Blockchain ensures that the record of ownership is tamper-proof and therefore guarantees authenticity.

NFTs are not similar to popular cryptocurrencies like Bitcoin as they are unique and cannot be interchanged.

Interestingly, very little attention is paid to what ultimately might be the most interesting development in this space, that is, the rise of F-NFTs. Here we explain everything about F-NFTs.

What Are F-NFTs?

Fraction is a part of big things, ie, the number 5 can be divided into 5 fractions of 1. Similarly, an NFT can be further tokenized or broken down into fungible tokens by fractionalisation.

The Quint spoke to Sharat Chandra, an emerging tech evangelist and a blockchain expert, to understand more about F-NFTs.

Chandra explained that the process of fractionalisation of an NFT begins by locking the token into a smart contract. The smart contract then splits or fractionalises the NFT into fungible tokens. Tokens which can be exchanged with other tokens of the same type are called fungible tokens.

What Are the Key Benefits of Owning a F-NFT?

Fractional NFTs have the following benefits, as explained by Chandra :

  • By virtue of fractional ownership, multiple investors can be offered a choice to co-own a piece of real-estate, a costly antique item, virtual art, a collectible or even shares and stocks.

  • Artists and content creators get a better chance to monetise their work in a capital efficient manner.

It is worthy noting that fiat money such as Indian rupee is fungible and can be exchanged at par. NFTs , when broken down into fungible tokens, can unlock liquidity and attract investments mostly in secondary market.

Fractionalised NFTs – the New Stock Market?

With tokenisation, possibilities are immense and endless. Shares, stocks and even bonds can be tokenised. Small and Mid-cap companies can widen their access to capital and improve tradability of shares by tokenisation.

Several platforms have emerged to enable the fractionalisation of NFTs. These platforms allow users to buy and sell their piece of F-NFT, similar to buying shares on a stock market.

Chandra told The Quint that tokenisation would make owning a fraction of Tesla or Apple stock affordable and lower the entry barrier for millennials and small retail traders.

For instance, Bittrex Global Exchange allows investors to own tokenised stocks of big tech like Apple, Google, Tesla, Amazon and many more. Regulators are also exploring tokenisation of green bonds.

What's the Catch?

While F-NFTs as a concept is new and interesting, legal and regulatory guidelines around the burgeoning asset are unclear – this includes rights of publicity, intellectual property and ownership rights, as well as contract issues.

It is worthy noting that if F-NFTs are seen as investment contracts by law makers, then they will need to be regulated by other securities markets.

Meanwhile, it is also not clear what rights you get as a F-NFT investor, and the benefits seem to vary from project to project.

Tokenisation on SEBI’s Mind?

In August , SEBI (Securities and Exchange Board of India) urged depositories to use blockchain for creation and monitoring of securities.

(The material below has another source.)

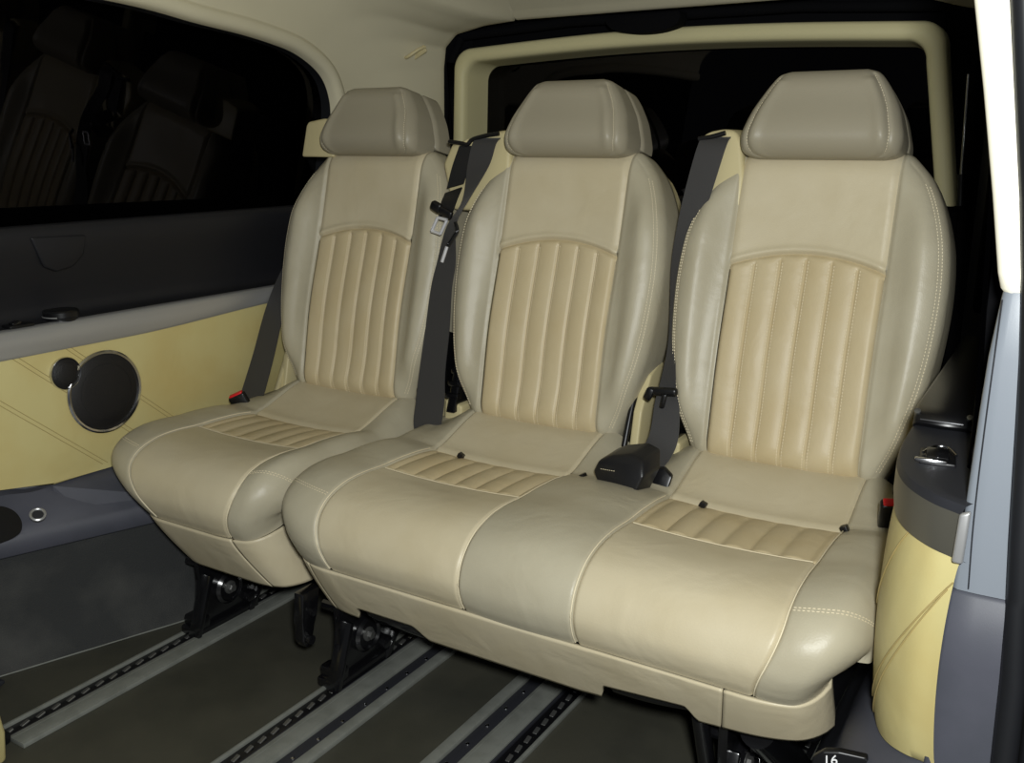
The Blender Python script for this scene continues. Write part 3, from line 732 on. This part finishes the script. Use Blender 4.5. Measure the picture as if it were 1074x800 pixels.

""Tokenisation of securities is the next step. Tokenised securities and shares can be settled in real-time using blockchain technology. This will make capital markets efficient, resilient and attract investors."" - Sharat Chandra, a Blockchain and Emerging Tech Evangelist

Comments have also been made by the RBI and the government, and reports suggest that a framework is being contemplated for digital currencies.

“From the Indian perspective, the legal situation is unclear. Therefore, you are not legally allowed to exchange, trade, sell or buy NFTs under the present Indian laws. However, it may be possible to do a peer-to-peer matching decentralized exchange (DEX), because it isn’t an exchange but a matching portal, where you only match buyers and sellers," Mathew Chacko, partner at Spice Route Legal, a law firm, was quoted as saying by LiveMint.